I was laughing as I read about your loss, if you don’t have any coconut trees to worry about count yourself lucky. Looks like the old maxim “good fences make good neighbours” did not work for you. I think Jeff Cumberbatch wrote on one of the blogs that the maxim “possession is nine-tenths of the law” is meaningless so although you had possession of the Banana tree the hand was elsewhere and the poor monkeys unable to speak for themselves get blamed for everything. You can tell yourself that whoever wanted those bananas needed them more than you did and judging from the bananas on my kitchen table they won’t last very long.

As B Obama would say it was a “teachable moment” and I hope you taught your daughter a thing or two about human nature.

Dennis Jones said...

Sargeant,

My daughter did the teaching herself, saying "They did not even ask." She was rightly upset at her loss, but she also added "Maybe they were just hungry."

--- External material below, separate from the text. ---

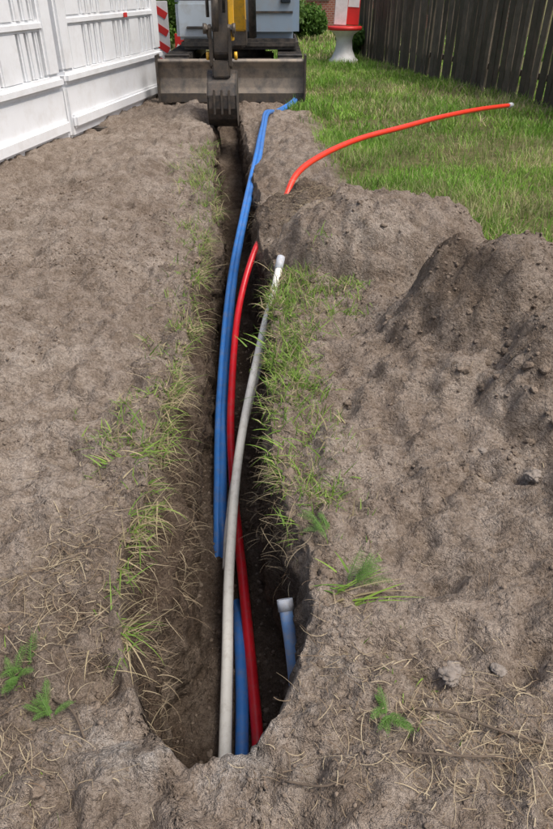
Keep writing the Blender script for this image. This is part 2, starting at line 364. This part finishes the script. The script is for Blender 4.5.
def lawn(n,y0,y1,xm,L0,W0):
    y=rng.uniform(y0,y1,n); x=rng.uniform(-.3,xm,n)
    if y1>19: x=rng.uniform(-6,xm,n)
    d=turf(x,y)**1.5*(.2+1.0*sst(.28,.6,vn(x*1.7,y*1.7,55))); k=(rng.random(n)<d)&(x>xr(y)+.05); x=x[k];y=y[k];m=len(x)
    hh=.5+1.0*vn(x*1.3,y*1.3,56)
    L=L0*hh*(.5+.9*rng.random(m)); W=W0*(.7+.6*rng.random(m))
    dryp=.12+.45*sst(.45,.75,vn(x*1.1,y*1.1,57))+.25*(1-sst(4.5,7,y)); c=gcol(m,0,1.2); dm=rng.random(m)<dryp; c[dm]=np.array([.50,.44,.25])*(.6+.5*rng.random((dm.sum(),1)))
    pat=sst(.3,.7,fbm(x*.9,y*.9,59)+.5)[:,None]; c=c*(1-pat*np.array([.25,.12,.3]))
    c=c*(.75+.6*vn(x*2.5,y*2.5,58))[:,None]
    return np.stack([x,y,G(x,y)-.005],-1),L,W,c
Ps,Ls,Ws,Cs=zip(*[lawn(62000,3.5,9,4.4,.10,.008),lawn(55000,9,19,5.5,.12,.015),lawn(38000,18,42,9,.16,.035)])
P=np.vstack(Ps);L=np.concatenate(Ls);W=np.concatenate(Ws);C=np.vstack(Cs);n=len(P)
ribbons('lawn_grass',P,rng.random(n)*6.283,L,W,np.abs(rng.normal(.35,.35,n)),rng.random(n)*1.4,C,segs=3)

def tufts(cent,nb,L0,spread=.03,W0=.005,dry=.15,lean0=.35,az=None,bright=1.0):
    P=[];A=[];LL=[];WW=[];LE=[];CU=[]
    for (x,y,z,s) in cent:
        m=max(2,int(nb*s*(.5+rng.random()))); q=rng.normal(0,spread*s,(m,2)); P.append(np.stack([x+q[:,0],y+q[:,1],z+0*q[:,0]-.004],-1))
        A.append(rng.random(m)*6.283 if az is None else rng.normal(az,.9,m)); LL.append(L0*s*(.35+.9*rng.random(m)))
        WW.append(W0*(.6+.8*rng.random(m))); LE.append(np.abs(rng.normal(lean0,.35,m))); CU.append(rng.random(m)*1.5)
    P=np.vstack(P); n=len(P); return P,np.concatenate(A),np.concatenate(LL),np.concatenate(WW),np.concatenate(LE),np.concatenate(CU),gcol(n,dry,bright)
def mk(name,T,segs=5):
    P,A,L,W,LE,CU,C=T; ribbons(name,P,A,L,W,LE,CU,C,segs=segs,tipw=.05)
def cat(*T): return tuple(np.concatenate([t[i] for t in T]) for i in range(7))
c=[]
for i in range(430):
    y=rng.uniform(1.7,4.1); x=float(xr(y))+abs(rng.normal(.04,.13))
    if vn(x*5,y*3.5,66)>.42: c.append((x,y,float(G(x,y)),rng.uniform(.3,1.15)*(.75+.12*y)))
T1=tufts(c,11,.10,.04,.0062,.30,.7)
c=[]
for i in range(110):
    y=rng.uniform(1.65,3.9); x=float(xr(y))+rng.uniform(-.01,.04); c.append((x,y,float(G(x,y))-.01,rng.uniform(.35,1.05)))
T2=tufts(c,8,.12,.025,.005,.5,1.2,az=math.pi+.3)
c=[]
for i in range(60):
    y=rng.uniform(3.45,3.9); x=rng.uniform(.08,.55); c.append((x,y,float(G(x,y)),rng.uniform(.5,1.1)))
T2b=tufts(c,9,.12,.03,.007,.35,.7)
mk('rim_grass',cat(T1,T2,T2b))
c=[]
for yy,dx,s in ((2.15,.05,1.25),(2.2,.12,1.1),(2.28,.02,1.2),(2.05,.0,.9),(1.95,.03,.6),(2.1,.2,.8)):
    for r in range(5):
        y=yy+rng.normal(0,.07); x=float(xl(y))-dx-rng.random()*.07+.02; c.append((x,y,float(G(min(x,float(xl(y))),y)),s*(.5+.5*rng.random())))
for i in range(210):
    y=2.3+rng.random()*6.2; x=float(xl(y))+.02-abs(rng.normal(0,.04+.012*y)); 
    if vn(y*2.2,3.3,67)>.28: c.append((x,y,float(G(min(x,float(xl(y))),y)),rng.uniform(.4,1.0)*(.75+.09*y)))
for i in range(30):
    y=rng.normal(6.6,.35); x=float(xl(y))-rng.random()*.35; c.append((x,y,float(G(x,y)),rng.uniform(.8,1.6)))
T3=tufts(c,11,.11,.04,.0062,.35,.75)
c=[]
for i in range(230):
    y=1.2+rng.random()*4.8; x=float(xl(y))+rng.uniform(0,.03); c.append((x,y,float(G(x-.03,y))-.02,rng.uniform(.4,1.2)))
T4=tufts(c,9,.13,.025,.005,.65,1.25,az=-.2)
mk('verge_grass',cat(T3,T4))
c=[]
for (x0,y0,s,k) in ((-.66,1.05,.7,5),(-.74,1.22,.5,4),(.34,.95,.6,6),(.3,1.25,.5,5),(.42,1.0,.5,5),(-.7,.72,.7,5),(-.55,.74,.4,3),(.2,1.9,.8,5),(.55,3.9,.5,3),(.9,5.0,1,6),(-.9,2.4,.6,4),(.25,1.1,.5,4),(.3,1.6,.6,5),(.3,2.2,.6,5)):
    for i in range(k):
        x=x0+rng.normal(0,.05);y=y0+rng.normal(0,.05); c.append((x,y,float(G(x,y)),s*(.5+.7*rng.random())))
mk('seedling_grass',tufts(c,7,.075,.02,.004,.35,.6))

def straw(regs,name,L0=.10,W0=.0026):
    P=[];sc=[]
    for (x0,y0,sx,sy,m,s) in regs:
        x=rng.normal(x0,sx,m);y=rng.normal(y0,sy,m); k=outside(x,y); x=x[k];y=y[k]; P.append(np.stack([x,y,G(x,y)+.002+.012*rng.random(len(x))],-1)); sc.append(np.full(len(x),s))
    P=np.vstack(P);sc=np.concatenate(sc);n=len(P)
    ribbons(name,P,rng.random(n)*6.283,L0*sc*(.25+1.1*rng.random(n)**2),W0*sc**.5*(.5+.9*rng.random(n)),rng.normal(1.52,.14,n),rng.normal(.05,.25,n),scol(n),M_straw,5,rng.normal(0,.9,n),tipw=.5,twist=1.2)
straw([(.45,.95,.16,.12,560,.85),(.62,.85,.14,.1,380,1.0),(.2,1.0,.1,.12,200,.75),(-.66,1.40,.10,.18,700,.95),(-.68,.85,.12,.1,260,.85),(-.1,.78,.2,.05,60,.7),
       (.10,2.2,.09,.5,560,.9),(.12,3.3,.1,.4,400,1),(-.60,2.3,.08,.25,420,1),(-.60,3.6,.08,.9,420,1.1),(.28,5.1,.18,.22,800,1.2),(.2,4.65,.12,.15,300,1.1),(.6,4.3,.4,.3,140,1.1),(1.2,5.2,.5,.4,280,1.2),(-.95,2.2,.2,.6,50,.9),(.6,2.0,.3,.5,80,.7),(.24,1.4,.06,.2,90,.7)],'dry_grass_litter')
n=2000; y=np.concatenate([rng.normal(1.6,.35,1000),rng.uniform(1.2,6,1000)]); side=rng.random(n)<.62; p=rng.random(n)**1.8*.45+.01
y=np.clip(y,1.1,6); k=~((~side)&(y<1.62)); y=y[k];side=side[k];p=p[k];n=len(y)
x=np.where(side,wall_x(0,y,p),wall_x(1,y,p)); z=G(np.where(side,xl(y),xr(y)),y)*(1-p)+(-depth(y))*p
ribbons('hanging_roots',np.stack([x,y,z],-1),np.where(side,0,math.pi)+rng.normal(0,.9,n),.10*(.3+rng.random(n)),.0024*(.5+rng.random(n)),rng.normal(1.5,.5,n),rng.random(n)*1.6,scol(n)*.75,M_straw,5,rng.normal(0,1,n),tipw=.3,twist=1.2)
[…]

A part of me says that even if you took the overhang it would be alright to offer a few to the owner. When that does not happen I tend to suspect that pure greed is at work.

I think back to the lovely Julie mangoes that I saw overhanging the ABC highway all summer. Maybe some other passers by took advantage.

At least I can look forward to another crop. "I can fish." Focusing on the positive.

Dennis Jones said...

@acox, I don't think I'm a big enough producer to warrant investing in electronic surveillance.